Tesco boss Dave Lewis has hailed a “significant milestone” in the firm’s turnaround after unveiling the first dividend payout for three years following a surge in half-year profits and sales.
The group posted a better-than-expected 27% rise in group underlying earnings to £759 million for the six months to August 26 after it notched up its seventh quarter in a row of rising sales.
UK like-for-like sales in the second quarter lifted 2.1%, although this marked a slowdown against 2.3% in the previous three months.
Mr Lewis cheered the group’s move to resume paying shareholder dividends for the first time since it was thrown into crisis after an accounting scandal in 2014, with a 1p a share interim payout.
He said: “It’s a significant milestone in the recovery of the business and one which demonstrates the confidence we and the board have in our plans.”
Dave Lewis said the move to resume dividend payouts was a key moment for the chain (PA)

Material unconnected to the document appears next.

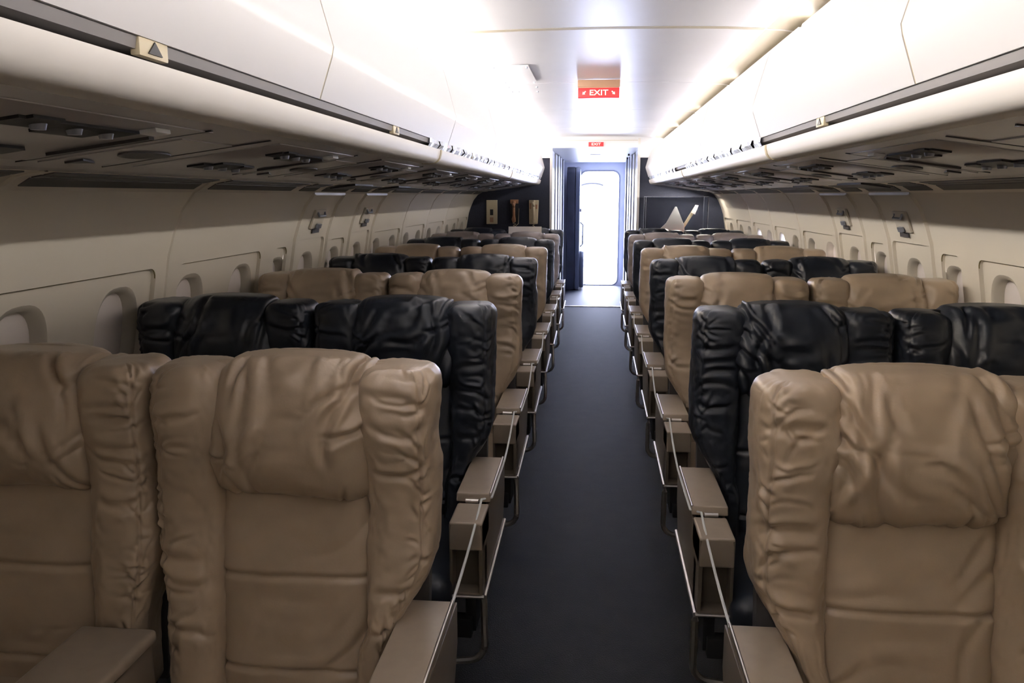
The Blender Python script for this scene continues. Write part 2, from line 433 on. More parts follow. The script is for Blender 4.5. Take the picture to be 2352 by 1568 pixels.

Mr Lewis said efforts to keep prices low in the face of Brexit-fuelled inflation helped attract 300,000 more customers than a year earlier.
The group said its inflation was around 1% lower than across the rest of the supermarket sector as it worked with suppliers to protect customers from inflationary pressures.
Industry-wide inflation is running at around 2.7% to 3.2%, according to the group.
The results were the latest sign that its recovery is in full swing following the 2014 accounting scandal and intense competition from German discounters Aldi and Lidl.
UK and Ireland operating profits leapt 21% higher to £471 million in its first half, while on a statutory basis, group pre-tax profits rose from £71 million to £562 million.
But the group has come under heavy fire in recent days over its own-brand chicken after it was discovered that supplier 2 Sisters had taken Lidl chicken and repackaged it under Tesco’s Willow Farms brand.
Mr Lewis said the group was as “shocked as anybody” by the undercover media investigation, but it would keep the brand, which he insisted had a quality specification unique to Tesco.
Its supplier has agreed to suspended operations while it retrains staff.
Tesco said it was “shocked” by the allegations but will keep the Willow Farm brand (PA)
Shares initially rose after the results, but later fell 2% amid fears over the group’s proposed £3.7 billion takeover of wholesale giant Booker, which is the subject of an in-depth competition probe
Provisional results are due from the Competition and Markets Authority later this month and a final decision will come in December.
Laith Khalaf, senior analyst at Hargreaves Lansdown, warned that the planned Booker merger could be a “potential banana skin for management”.
He said: “The risk is that just as the good ship Tesco is steadying, it gets blown off course by the Booker deal.”
Mr Lewis acknowledged it had been a “testing time” for colleagues after recently axing 1,200 head office roles and announcing plans to shut its call centre in Cardiff with the loss of 1,100 jobs.
The group is aiming to slash costs by £1.5 billion, but Mr Lewis said the head office restructuring was “behind us”.
Half-year results also revealed Tesco would ramp up payments into its group pension scheme by £15 million a year to £285 million from next April.
The group’s pension deficit has more than halved to £2.4 billion from £5.5 billion in February.